Yaşanan depremleri kader sayıp, ölenleri şehit ilan eden anlayış yine ve yeniden kaçak yapılaşmayı yasal hale getirmenin yollarını arıyor. Yıkılıp daha sağlam olarak yeniden yapılması gereken binalar için kaynak ayırmayan, insanlara faizsiz ve uzun vadeli kredi sağlamayan siyasi iktidar yaklaşan seçimlerde oy devşirmek için imar affı kartını bir kez daha önümüze koyuyor. Yaşanacak acıları, gidecek canları umursamadan, sadece alacağı oyları hesaplayanlar, kendilerinin şatafat içinde yaşadığı bu dünyayı bize yaşanmaz hale getirenler, felaketler olduğunda yine karşımıza çıkıp kaderden, şehitlikten, öte dünyadaki mutluluktan bahsedecek. Ve bizler kaçak olarak yaptığımız, orasını burasını değiştirdiğimiz, sağlam olup olmadığı belli olmayan binalarımızın imar affından yararlanması için sıraya gireceğiz.

Bazılarımızın acısı sadece anma günlerinde tazeleniyor.
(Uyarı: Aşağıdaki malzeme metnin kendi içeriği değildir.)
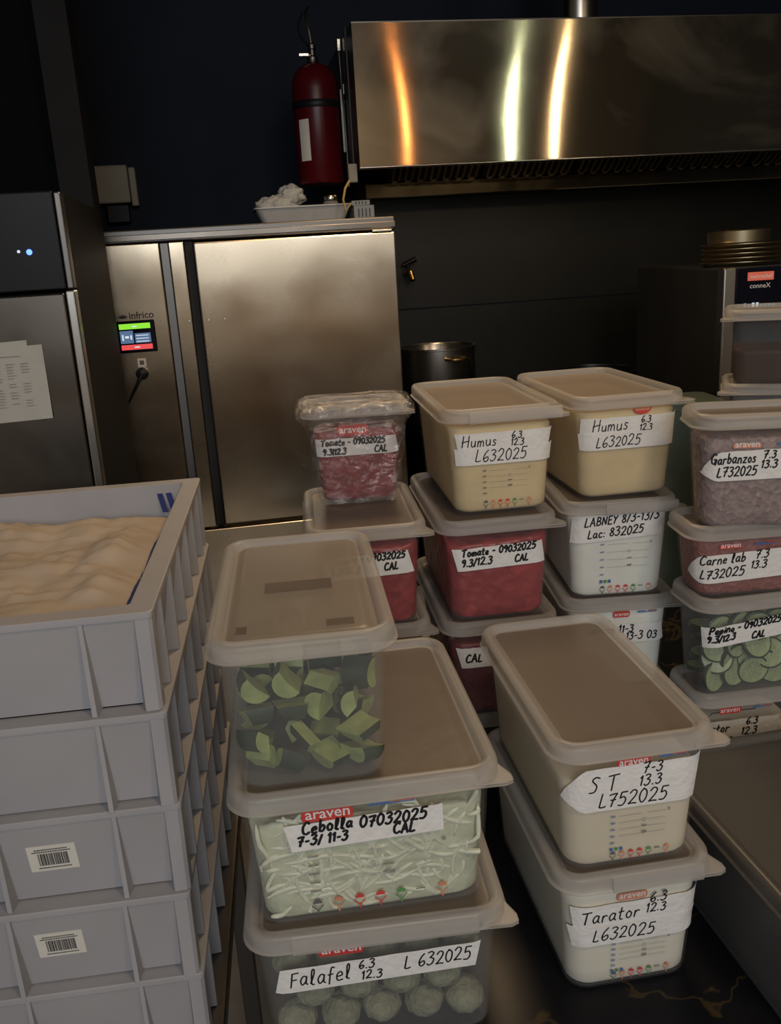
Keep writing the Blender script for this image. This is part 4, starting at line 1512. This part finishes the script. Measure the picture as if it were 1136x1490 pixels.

Oysa acı, yakınlarını kaybedenler için hiç azalmadı. Depremde evleri yıkılanların sağlıklı ve güvenli konutlara geçmesini, şehirlerimizdeki yapıların yenilenmesi için kamusal kaynak aktarılmasını istemedikçe ve de kaçak yapılara imar affı getirilmesine karşı durmadıkça yeni acılar yaşayacağımızı bilmek için kâhin olmaya gerek yok. O acılı günler yeniden geldiğinde bugün ne yaptığımızı, bize bu köhne düzeni dayatanlara karşı sessizliğimizi, daha da önemlisi “imar affı çıksa da kaçak binamı yasal hale getirsem” bekleyişimizi hatırlayıp utanırız umarım.